The January 2026 delta table focuses on bingo halls and live-dealer tables — categories that run at higher rates of operator-side change than slot reels.
Bingo hall delta
| Hall | Prior RTP | Jan RTP | Δ |
|---|---|---|---|
| Jili Bingo 75-Ball | 95.88% | 95.80% | -0.08 |
| Jili Bingo 90-Ball | 95.62% | 95.65% | +0.03 |
| Bingo Plus 90-Ball | 95.60% | 95.60% | 0.00 |
| Fa Chai 90-Ball | 95.54% | 95.58% | +0.04 |
Live-dealer delta
| Table | Prior RTP | Jan RTP | Δ |
|---|---|---|---|
| Lightning Roulette | 97.30% | 97.30% | 0.00 |
| Crazy Time | 96.12% | 96.08% | -0.04 |
| Monopoly Live | 96.23% | 96.23% | 0.00 |
Verdict
No movement past the ±0.30 point re-bench threshold. Every battleboard verdict from Q4 2025 carries forward to Q1 2026 without change.
How RLSH builds a delta table
Each quarterly delta table re-benches every published title against its prior-quarter observed RTP. The bench pulls the rolling 90-day spin sample (minimum 15,000 spins per slot title; minimum 28,000 cards per bingo hall; minimum 12,000 rounds per live-dealer table) and recomputes the average. A delta is flagged a "mover" only when it crosses the ±0.30 RTP point threshold — anything inside that band sits within ordinary sample variance and does not change a battleboard verdict.
Why bingo and live-dealer move differently from slots
Bingo halls and live-dealer tables include operator-side variables that pure RNG slots do not — community pot allocation, host pacing, side-bet take rates, and (for bingo) card-purchase distribution. Even a hall whose mathematical RTP is fixed by the provider can drift quarter-to-quarter on the observed side because of cadence and occupancy shifts.
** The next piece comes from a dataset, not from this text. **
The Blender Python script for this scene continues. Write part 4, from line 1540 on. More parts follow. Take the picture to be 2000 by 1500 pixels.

The January 2026 delta confirms the operator side has been quiet: every hall and table moved less than ±0.10 points, well inside any reasonable noise band.
Reading the table
| Category | Largest mover | Δ | Inside ±0.30? |
|---|---|---|---|
| Bingo hall | Jili Bingo 75-Ball | -0.08 | Yes |
| Live-dealer | Crazy Time | -0.04 | Yes |
What a re-bench would have triggered
- If Jili Bingo 75-Ball had moved -0.32 instead of -0.08, the Jili vs Bingo Plus showdown RTP row would flip from a 0.20-point Jili lead to a tie.
- If Crazy Time had moved -0.40 instead of -0.04, the Evolution flagship row in our Pragmatic vs Evolution provider showdown would lose its 96.08% anchor.
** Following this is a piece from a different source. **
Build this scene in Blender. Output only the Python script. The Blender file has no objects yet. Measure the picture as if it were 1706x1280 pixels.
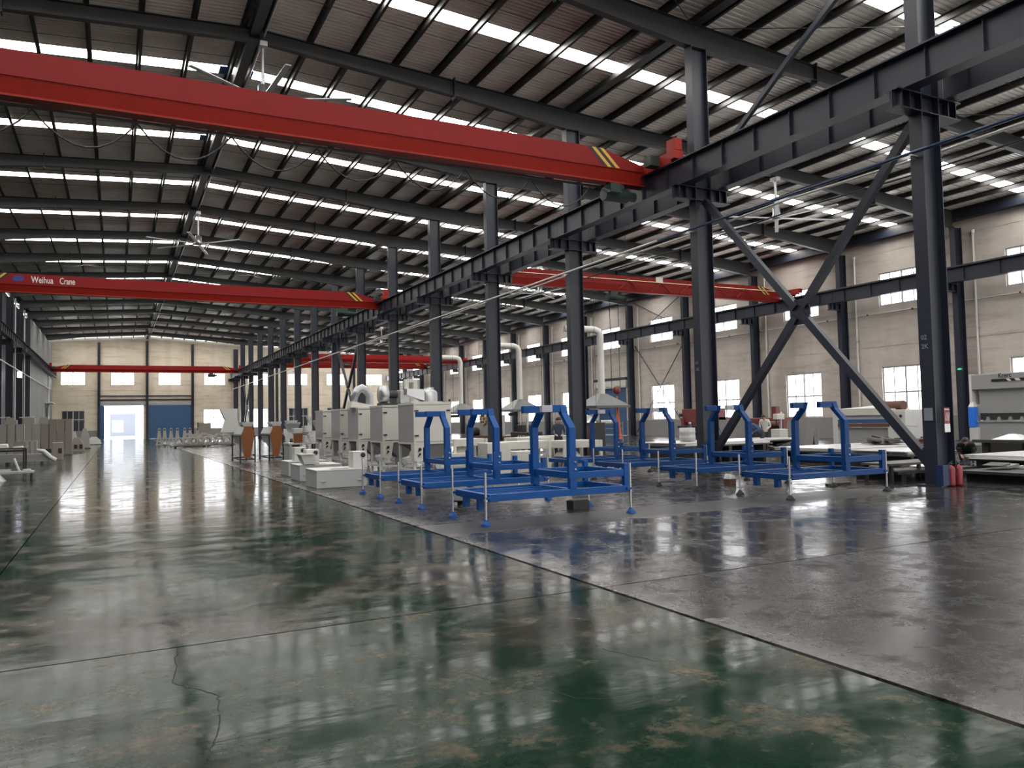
import bpy, math, random
from mathutils import Vector, Matrix

SC = bpy.context.scene
COL = SC.collection
random.seed(7)
R_ = math.radians

# ------------------------------------------------------------------ camera
def setup_camera():
    yaw, pit, rol = 0.473192, 0.0457, -0.021658
    F = Vector((math.sin(yaw) * math.cos(pit), math.cos(yaw) * math.cos(pit), math.sin(pit)))
    r = Vector((math.cos(yaw), -math.sin(yaw), 0))
    u = r.cross(F)
    Rt = r * math.cos(rol) + u * math.sin(rol)
    U = -r * math.sin(rol) + u * math.cos(rol)
    cam = bpy.data.cameras.new('camera')
    cam.sensor_fit = 'HORIZONTAL'
    cam.sensor_width = 36.0
    cam.lens = 1291.3 / 1706 * 36.0
    cam.clip_end = 600
    cam.clip_start = 0.05
    o = bpy.data.objects.new('camera', cam)
    COL.objects.link(o)
    B = -F
    o.matrix_world = Matrix(((Rt.x, U.x, B.x, 0), (Rt.y, U.y, B.y, 0), (Rt.z, U.z, B.z, 1.655), (0, 0, 0, 1)))
    SC.camera = o
setup_camera()

# ------------------------------------------------------------------ world, view, light settings
w = bpy.data.worlds.new('world'); SC.world = w; w.use_nodes = True
wn = w.node_tree.nodes; wl = w.node_tree.links
bg = wn['Background']
bg.inputs[0].default_value = (0.86, 0.93, 1.0, 1)
bg.inputs[1].default_value = 3.0
SC.view_settings.view_transform = 'Standard'
SC.view_settings.look = 'None'
SC.view_settings.gamma = 1.0
SC.view_settings.use_curve_mapping = False
SC.view_settings.exposure = 0.2
SC.cycles.use_denoising = True
SC.cycles.max_bounces = 7
SC.cycles.diffuse_bounces = 4
SC.cycles.glossy_bounces = 3
SC.cycles.transmission_bounces = 2
SC.cycles.transparent_max_bounces = 6
SC.cycles.sample_clamp_indirect = 6.0
SC.cycles.blur_glossy = 0.3
SC.cycles.caustics_reflective = False
SC.cycles.caustics_refractive = False
SKYLIGHT_STRENGTH = 21.0
WINDOW_STRENGTH = 7.0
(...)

- If Lightning Roulette ever drifted below 97.00%, the Evolution multiplier-bet structure would no longer pencil out as the top live-dealer row on our slot-movers companion table.
Pros / cons of a quarterly cadence
| Pros | Cons |
|---|---|
| Damps short-run variance — a hot week of bonus rounds can't push a verdict | Lags fast operator-side changes (cadence tweaks, host rotations) by up to 90 days |
| Aligns with PAGCOR audit cycles for licensed PH operators | Cannot detect mid-quarter promotional RTP boosts |
| Sample floor enforces statistical confidence on every cell | Provisional titles (under-floor) are excluded, leaving gaps in the registry |
FAQ
Why ±0.30 RTP points as the re-bench threshold?
It is roughly two standard errors on a 15,000-spin sample at 96% RTP, so a delta inside the band is statistically indistinguishable from sample noise. Anything outside it is more likely a real shift than a coincidence.
Are operator-altered RTP variants tracked separately?
Yes. Where a provider ships multiple RTP versions (e.g. 96.50% / 95.50% / 94.00% Pragmatic Play builds), the registry tags the version under test and the delta column compares like-for-like only.
Why is Lightning Roulette so consistent?
Its 97.30% headline excludes Straight-Up bets — the multiplier mechanic on Straight-Ups runs at a separate, lower RTP. Aggregate observed numbers therefore bunch tightly around 97.30% as long as bet-mix stays steady on the floor.
Does the table include Bingo Plus side-bets?
No. Side-bets such as the Jackpot Fridays ₱500,000 progressive share of the pool are tracked in a separate side-bet RTP column and are not part of the main hall RTP row.